──────── Material
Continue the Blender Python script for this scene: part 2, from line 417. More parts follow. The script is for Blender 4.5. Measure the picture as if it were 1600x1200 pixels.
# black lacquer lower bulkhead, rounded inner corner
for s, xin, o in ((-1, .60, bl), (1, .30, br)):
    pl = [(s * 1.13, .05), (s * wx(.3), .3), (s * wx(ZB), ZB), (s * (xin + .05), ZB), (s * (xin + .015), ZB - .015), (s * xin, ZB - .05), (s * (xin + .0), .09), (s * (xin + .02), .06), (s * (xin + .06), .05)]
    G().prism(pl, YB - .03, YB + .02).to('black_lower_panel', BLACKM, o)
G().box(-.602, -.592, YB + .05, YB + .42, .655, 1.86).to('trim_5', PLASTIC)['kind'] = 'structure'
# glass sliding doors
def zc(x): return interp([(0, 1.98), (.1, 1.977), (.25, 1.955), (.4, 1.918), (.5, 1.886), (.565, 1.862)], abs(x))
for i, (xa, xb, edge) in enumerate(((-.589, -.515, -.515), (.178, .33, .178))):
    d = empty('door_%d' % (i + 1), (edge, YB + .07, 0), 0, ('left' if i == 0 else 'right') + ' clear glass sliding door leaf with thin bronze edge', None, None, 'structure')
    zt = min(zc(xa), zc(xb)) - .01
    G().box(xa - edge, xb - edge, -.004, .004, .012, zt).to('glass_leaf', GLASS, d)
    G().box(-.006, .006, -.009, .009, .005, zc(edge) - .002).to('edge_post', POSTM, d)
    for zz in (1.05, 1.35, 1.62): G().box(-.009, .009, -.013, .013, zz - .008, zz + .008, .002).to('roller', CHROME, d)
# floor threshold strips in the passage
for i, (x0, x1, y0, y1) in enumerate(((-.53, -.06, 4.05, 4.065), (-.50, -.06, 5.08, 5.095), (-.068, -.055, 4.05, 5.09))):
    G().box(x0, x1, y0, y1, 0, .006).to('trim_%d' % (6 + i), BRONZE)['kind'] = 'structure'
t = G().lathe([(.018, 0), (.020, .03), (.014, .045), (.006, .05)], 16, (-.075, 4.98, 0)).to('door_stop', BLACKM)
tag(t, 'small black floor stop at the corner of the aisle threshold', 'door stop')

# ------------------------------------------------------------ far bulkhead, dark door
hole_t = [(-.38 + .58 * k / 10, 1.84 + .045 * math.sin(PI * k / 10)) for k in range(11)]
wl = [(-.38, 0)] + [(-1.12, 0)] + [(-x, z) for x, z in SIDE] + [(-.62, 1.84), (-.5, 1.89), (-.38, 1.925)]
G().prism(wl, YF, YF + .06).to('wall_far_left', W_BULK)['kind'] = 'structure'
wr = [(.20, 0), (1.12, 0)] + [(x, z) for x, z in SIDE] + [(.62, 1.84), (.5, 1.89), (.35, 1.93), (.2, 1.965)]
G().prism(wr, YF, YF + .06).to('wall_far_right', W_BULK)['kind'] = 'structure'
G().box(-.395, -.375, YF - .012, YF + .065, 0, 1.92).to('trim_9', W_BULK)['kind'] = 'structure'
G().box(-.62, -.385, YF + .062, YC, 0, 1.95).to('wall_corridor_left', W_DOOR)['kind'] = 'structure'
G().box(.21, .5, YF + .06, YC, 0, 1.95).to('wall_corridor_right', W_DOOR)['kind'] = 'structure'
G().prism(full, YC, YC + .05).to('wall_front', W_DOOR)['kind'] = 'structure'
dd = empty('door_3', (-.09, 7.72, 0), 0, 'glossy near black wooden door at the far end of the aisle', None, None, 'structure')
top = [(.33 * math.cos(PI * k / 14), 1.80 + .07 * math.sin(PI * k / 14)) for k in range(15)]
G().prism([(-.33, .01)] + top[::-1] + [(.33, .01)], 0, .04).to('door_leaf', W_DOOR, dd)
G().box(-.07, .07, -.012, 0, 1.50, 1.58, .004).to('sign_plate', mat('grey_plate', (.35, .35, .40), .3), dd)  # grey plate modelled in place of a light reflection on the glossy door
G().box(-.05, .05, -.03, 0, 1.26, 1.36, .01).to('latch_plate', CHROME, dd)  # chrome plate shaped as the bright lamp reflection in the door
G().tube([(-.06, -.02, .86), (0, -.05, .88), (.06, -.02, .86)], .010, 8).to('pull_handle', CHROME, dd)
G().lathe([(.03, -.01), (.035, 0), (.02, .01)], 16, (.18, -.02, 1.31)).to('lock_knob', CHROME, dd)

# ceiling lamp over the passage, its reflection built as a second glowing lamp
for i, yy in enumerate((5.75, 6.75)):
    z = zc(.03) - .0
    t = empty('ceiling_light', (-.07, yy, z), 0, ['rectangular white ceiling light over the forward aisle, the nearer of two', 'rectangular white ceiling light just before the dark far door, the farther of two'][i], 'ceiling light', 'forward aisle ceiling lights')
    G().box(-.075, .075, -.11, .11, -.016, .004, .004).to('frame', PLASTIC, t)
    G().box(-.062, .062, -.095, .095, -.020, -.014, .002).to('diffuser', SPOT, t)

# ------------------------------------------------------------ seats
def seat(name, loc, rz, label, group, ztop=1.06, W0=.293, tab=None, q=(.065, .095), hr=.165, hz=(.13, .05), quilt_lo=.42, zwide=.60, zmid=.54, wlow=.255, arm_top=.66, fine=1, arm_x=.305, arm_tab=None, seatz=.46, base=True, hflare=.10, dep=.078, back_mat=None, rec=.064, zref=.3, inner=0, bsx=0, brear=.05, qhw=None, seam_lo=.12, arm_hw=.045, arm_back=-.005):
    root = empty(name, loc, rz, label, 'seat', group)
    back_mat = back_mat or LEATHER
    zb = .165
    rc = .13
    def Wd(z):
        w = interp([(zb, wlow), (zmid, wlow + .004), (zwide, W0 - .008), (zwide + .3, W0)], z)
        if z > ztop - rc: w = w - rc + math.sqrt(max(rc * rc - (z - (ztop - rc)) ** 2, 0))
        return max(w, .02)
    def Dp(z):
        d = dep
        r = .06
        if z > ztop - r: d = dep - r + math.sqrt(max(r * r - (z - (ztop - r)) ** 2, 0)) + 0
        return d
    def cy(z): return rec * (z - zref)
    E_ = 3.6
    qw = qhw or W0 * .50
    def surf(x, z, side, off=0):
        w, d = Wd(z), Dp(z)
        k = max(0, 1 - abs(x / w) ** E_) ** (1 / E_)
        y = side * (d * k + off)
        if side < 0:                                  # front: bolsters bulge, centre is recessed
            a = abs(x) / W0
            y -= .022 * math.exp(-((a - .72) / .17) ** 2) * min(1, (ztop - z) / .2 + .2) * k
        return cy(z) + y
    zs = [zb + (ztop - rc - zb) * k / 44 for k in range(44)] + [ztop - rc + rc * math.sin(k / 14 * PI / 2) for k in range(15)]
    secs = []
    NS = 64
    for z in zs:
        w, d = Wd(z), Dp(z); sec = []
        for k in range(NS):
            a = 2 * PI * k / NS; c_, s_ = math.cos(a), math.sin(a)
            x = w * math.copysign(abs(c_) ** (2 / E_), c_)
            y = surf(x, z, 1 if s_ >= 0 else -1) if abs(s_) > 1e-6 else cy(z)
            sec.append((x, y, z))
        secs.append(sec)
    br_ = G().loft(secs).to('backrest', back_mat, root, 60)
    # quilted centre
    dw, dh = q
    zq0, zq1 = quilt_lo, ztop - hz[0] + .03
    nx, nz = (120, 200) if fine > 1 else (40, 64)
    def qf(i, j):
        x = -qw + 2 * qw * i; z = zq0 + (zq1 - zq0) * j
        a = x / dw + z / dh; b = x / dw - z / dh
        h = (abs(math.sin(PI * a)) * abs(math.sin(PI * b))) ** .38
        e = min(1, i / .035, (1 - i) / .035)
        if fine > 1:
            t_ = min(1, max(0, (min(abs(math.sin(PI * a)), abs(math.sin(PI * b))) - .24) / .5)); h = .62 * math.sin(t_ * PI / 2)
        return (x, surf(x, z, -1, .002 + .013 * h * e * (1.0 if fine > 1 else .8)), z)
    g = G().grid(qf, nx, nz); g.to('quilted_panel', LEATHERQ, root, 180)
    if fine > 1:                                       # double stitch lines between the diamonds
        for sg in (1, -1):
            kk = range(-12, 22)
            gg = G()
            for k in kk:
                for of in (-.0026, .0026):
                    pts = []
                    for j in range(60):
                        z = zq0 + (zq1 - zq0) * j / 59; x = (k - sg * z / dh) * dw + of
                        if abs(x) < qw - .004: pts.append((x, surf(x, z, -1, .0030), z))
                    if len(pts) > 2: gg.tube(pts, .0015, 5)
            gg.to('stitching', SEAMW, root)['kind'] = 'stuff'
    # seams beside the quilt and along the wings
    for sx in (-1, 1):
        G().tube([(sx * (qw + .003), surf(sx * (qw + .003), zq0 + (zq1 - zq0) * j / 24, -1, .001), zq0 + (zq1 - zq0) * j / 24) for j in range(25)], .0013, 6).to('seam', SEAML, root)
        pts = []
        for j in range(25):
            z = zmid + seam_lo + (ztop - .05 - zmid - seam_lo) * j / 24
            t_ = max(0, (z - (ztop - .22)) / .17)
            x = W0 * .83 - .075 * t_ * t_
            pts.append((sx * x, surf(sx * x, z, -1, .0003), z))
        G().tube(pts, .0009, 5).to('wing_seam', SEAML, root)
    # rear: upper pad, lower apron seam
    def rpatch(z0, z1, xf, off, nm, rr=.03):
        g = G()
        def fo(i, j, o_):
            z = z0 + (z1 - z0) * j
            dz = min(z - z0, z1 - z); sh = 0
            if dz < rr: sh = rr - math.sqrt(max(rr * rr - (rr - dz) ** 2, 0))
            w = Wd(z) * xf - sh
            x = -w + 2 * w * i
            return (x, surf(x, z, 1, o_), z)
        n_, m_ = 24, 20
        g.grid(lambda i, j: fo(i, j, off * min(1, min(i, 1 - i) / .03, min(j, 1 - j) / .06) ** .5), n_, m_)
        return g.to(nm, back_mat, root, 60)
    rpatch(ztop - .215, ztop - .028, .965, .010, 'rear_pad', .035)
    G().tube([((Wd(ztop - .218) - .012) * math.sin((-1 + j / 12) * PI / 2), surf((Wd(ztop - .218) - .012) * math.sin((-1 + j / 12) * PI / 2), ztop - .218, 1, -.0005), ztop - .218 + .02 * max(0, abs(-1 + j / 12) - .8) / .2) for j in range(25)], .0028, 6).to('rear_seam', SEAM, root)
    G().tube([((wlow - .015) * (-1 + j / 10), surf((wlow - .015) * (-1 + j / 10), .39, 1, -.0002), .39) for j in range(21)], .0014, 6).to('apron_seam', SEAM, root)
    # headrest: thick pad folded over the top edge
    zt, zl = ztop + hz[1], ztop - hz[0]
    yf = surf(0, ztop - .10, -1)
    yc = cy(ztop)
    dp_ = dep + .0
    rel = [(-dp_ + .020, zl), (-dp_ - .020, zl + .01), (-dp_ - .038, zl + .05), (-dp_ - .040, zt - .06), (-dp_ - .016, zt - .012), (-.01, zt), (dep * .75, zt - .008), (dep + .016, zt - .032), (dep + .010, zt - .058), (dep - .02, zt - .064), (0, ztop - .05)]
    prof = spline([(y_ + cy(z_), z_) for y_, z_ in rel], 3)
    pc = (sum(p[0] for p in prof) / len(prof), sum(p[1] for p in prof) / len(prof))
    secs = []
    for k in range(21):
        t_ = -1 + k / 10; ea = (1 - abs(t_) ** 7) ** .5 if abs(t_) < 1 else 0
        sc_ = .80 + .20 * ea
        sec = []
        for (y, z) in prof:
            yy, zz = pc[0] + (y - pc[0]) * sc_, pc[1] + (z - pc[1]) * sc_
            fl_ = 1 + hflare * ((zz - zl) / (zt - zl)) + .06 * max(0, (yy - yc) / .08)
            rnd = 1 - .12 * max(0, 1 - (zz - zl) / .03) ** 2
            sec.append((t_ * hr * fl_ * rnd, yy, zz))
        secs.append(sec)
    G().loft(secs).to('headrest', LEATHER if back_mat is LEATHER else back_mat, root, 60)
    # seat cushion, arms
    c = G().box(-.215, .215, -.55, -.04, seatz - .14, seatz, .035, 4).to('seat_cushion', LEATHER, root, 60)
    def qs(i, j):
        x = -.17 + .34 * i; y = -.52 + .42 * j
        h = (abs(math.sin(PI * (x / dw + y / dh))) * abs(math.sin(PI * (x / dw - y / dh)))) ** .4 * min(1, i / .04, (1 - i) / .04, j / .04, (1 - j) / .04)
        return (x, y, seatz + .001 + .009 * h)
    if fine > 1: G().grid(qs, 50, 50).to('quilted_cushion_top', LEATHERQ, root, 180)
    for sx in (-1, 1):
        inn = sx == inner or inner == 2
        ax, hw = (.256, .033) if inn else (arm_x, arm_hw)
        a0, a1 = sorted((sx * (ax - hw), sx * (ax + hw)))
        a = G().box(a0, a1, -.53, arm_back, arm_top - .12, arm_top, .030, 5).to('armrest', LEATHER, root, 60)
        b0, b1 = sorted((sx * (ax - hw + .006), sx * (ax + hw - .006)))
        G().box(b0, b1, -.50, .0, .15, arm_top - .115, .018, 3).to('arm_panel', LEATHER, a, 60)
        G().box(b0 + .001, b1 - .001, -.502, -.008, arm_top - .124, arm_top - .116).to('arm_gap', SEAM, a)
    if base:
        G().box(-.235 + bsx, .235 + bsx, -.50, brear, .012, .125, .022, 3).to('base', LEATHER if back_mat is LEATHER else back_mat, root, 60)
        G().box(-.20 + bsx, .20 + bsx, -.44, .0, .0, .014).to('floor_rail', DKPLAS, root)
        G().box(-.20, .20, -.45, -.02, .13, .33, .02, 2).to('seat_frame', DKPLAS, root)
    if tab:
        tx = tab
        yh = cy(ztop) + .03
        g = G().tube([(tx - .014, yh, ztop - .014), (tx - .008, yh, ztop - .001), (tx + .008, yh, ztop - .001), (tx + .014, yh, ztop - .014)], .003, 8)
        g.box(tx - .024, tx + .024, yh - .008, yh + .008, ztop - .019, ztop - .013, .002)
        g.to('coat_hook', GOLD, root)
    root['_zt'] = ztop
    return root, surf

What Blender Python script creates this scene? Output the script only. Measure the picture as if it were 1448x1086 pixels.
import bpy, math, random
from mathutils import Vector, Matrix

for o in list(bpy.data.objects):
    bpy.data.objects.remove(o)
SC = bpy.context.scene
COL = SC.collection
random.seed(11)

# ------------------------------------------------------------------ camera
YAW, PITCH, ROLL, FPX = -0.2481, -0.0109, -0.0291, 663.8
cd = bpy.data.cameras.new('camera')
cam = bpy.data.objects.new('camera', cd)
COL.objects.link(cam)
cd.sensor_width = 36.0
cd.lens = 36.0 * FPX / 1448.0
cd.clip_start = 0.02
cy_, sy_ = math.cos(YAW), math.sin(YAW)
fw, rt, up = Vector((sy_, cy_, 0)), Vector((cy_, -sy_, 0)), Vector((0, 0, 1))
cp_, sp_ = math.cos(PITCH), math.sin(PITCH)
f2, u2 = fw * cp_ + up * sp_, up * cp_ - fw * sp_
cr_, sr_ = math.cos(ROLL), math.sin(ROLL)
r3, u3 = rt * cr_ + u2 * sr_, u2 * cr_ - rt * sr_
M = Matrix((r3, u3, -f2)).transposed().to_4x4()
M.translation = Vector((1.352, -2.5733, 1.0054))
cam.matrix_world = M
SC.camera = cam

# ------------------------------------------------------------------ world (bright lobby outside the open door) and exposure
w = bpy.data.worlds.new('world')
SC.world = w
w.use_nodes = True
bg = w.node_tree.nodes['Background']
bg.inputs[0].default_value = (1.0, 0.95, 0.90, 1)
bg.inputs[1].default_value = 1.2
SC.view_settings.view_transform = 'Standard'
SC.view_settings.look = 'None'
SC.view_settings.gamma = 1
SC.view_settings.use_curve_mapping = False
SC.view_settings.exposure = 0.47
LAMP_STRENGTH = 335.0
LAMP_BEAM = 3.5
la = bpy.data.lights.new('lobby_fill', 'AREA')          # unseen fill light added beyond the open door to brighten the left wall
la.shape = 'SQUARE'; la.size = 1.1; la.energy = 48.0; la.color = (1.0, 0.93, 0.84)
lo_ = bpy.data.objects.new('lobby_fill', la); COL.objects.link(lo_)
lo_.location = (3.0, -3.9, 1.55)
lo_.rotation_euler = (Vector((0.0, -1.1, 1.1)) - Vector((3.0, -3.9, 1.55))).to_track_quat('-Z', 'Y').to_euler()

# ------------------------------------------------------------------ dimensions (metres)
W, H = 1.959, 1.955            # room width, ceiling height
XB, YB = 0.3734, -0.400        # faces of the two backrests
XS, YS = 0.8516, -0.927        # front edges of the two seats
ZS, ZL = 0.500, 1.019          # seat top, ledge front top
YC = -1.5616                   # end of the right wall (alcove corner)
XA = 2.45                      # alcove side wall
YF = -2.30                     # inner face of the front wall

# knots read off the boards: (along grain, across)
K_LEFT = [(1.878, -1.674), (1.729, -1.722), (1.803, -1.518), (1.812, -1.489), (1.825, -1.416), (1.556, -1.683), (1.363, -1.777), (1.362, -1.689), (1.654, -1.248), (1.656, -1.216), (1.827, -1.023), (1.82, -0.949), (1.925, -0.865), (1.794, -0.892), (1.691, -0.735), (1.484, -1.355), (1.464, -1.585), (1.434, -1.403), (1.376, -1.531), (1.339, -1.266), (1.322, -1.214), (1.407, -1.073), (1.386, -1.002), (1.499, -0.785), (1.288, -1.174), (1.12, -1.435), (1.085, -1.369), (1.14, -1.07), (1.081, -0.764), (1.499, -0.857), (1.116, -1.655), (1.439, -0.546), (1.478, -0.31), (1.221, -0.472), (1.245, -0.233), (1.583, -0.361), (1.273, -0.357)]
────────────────
## Task
Each line that contains the string "this" counts once; say how many there are and nothing else.

## Task result
2